Earlier this week, the U.S. Senate Judiciary Committee hosted an informative hearing on proposals to amend the U.S. Constitution in the wake of the Citizens United ruling and the rise of "Super PACs".  For those of you who haven't heard, Citizens United overturned the provision of McCain-Feingold barring corporations and unions from paying for political ads made independently of candidate campaigns. 

Following the hearing, Citizens for Responsibility and Ethics in Washington denigrated the Cato Institute's Ilya Shapiro who testified in favor of unlimited contributions to candidates saying that Shapiro "continued to peddle the tired canard that disclosing contributions would expose contributors to harassment, boycotts and intimidation."

But, that's exactly what happened earlier this week when Rep. Bernie Sanders (I-VT), who also testified at the hearing, released his list of 23 billionaires who have contributed $250,000 or more during this campaign cycle to "SuperPACs". Sanders has accused these billionaires of "buying the 2012 elections".

While Republicans seem to have the advantage in terms of fundraising, we couldn't believe the usual Democratic suspects were absent from the list.  Where is George Soros and the Hollywood elite when you need them?  We were worried (for the Democrats) that they might be sitting this election out since Obama has been such a trainwreck.  But, we were wrong and Rep.

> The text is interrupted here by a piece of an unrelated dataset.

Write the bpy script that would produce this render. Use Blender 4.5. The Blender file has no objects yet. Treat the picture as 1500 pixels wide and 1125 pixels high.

Sanders may have "forgotten" to include Democratic donors from his list.  Below is a list of top Democratic donors who have given in the ballpark of those on Sanders' list (we've included their companies and total amount donated to liberal causes for flavor):

  • Fred Eychaner, NewsWeb Corp, $3.6 million
  • Amy Goldman, Sol Goldman Investments, $2.5 million
  • Jeffrey Katzenberg, Dreamworks, $2.4 million
  • James Simons, Renaissance Technology, $2.2 million
  • Irwin Jacobs, Qualcomm, $2.2 million
  • Haim Saban, Saban Capital, $2.2 million
  • Steve Mostyn, Mostyn Law Firm, $1.6 million
  • Don Sussman, Paloma Partners, $1.5 million
  • Anne Earheart, investor, $1.5 million
  • George Soros, Whatever He Does, $1.2 million

We understand that it must be tough for Democrats currently to be in second place in fundraising due to their terrible public policy stances.  Afterall, they're all so used to dominating in the big money and special interests game.  In fact, recently, the Denver Post analyzed Super PAC money and found the SuperPAC spending wasn't even close

"Colorado's version of liberal super PACs spent nearly 150 times more money than their Republican counterparts in the last election cycle, with most of the money coming from a small circle of unions, wealthy individuals and advocacy organizations, a Denver Post analysis found."

So, when Democrats start crying foul in terms of donations and spending, it's pretty tough for Republicans in Colorado, who have been witness to the big money game for nearly a decade, to take the whining seriously. 

But, even more troubling than the pot calling the kettle black, is how far Democrats and their allies will go to intimidate Republican donors. In fact, when Obama tried to pull similar shenanigans earlier this year, the Wall Street Journal called him out on it:

"…President Barack Obama, the most powerful man on the planet, singles you out by name. His campaign brands you a Romney donor, shames you for "betting against America," and accuses you of having a "less-than-reputable" record. The message from the man who controls the Justice Department (which can indict you), the SEC (which can fine you), and the IRS (which can audit you), is clear: You made a mistake donating that money. Are you worried?"

The only ones who should be worried should be the Democrats who seem to have forgotten the rules to their own game.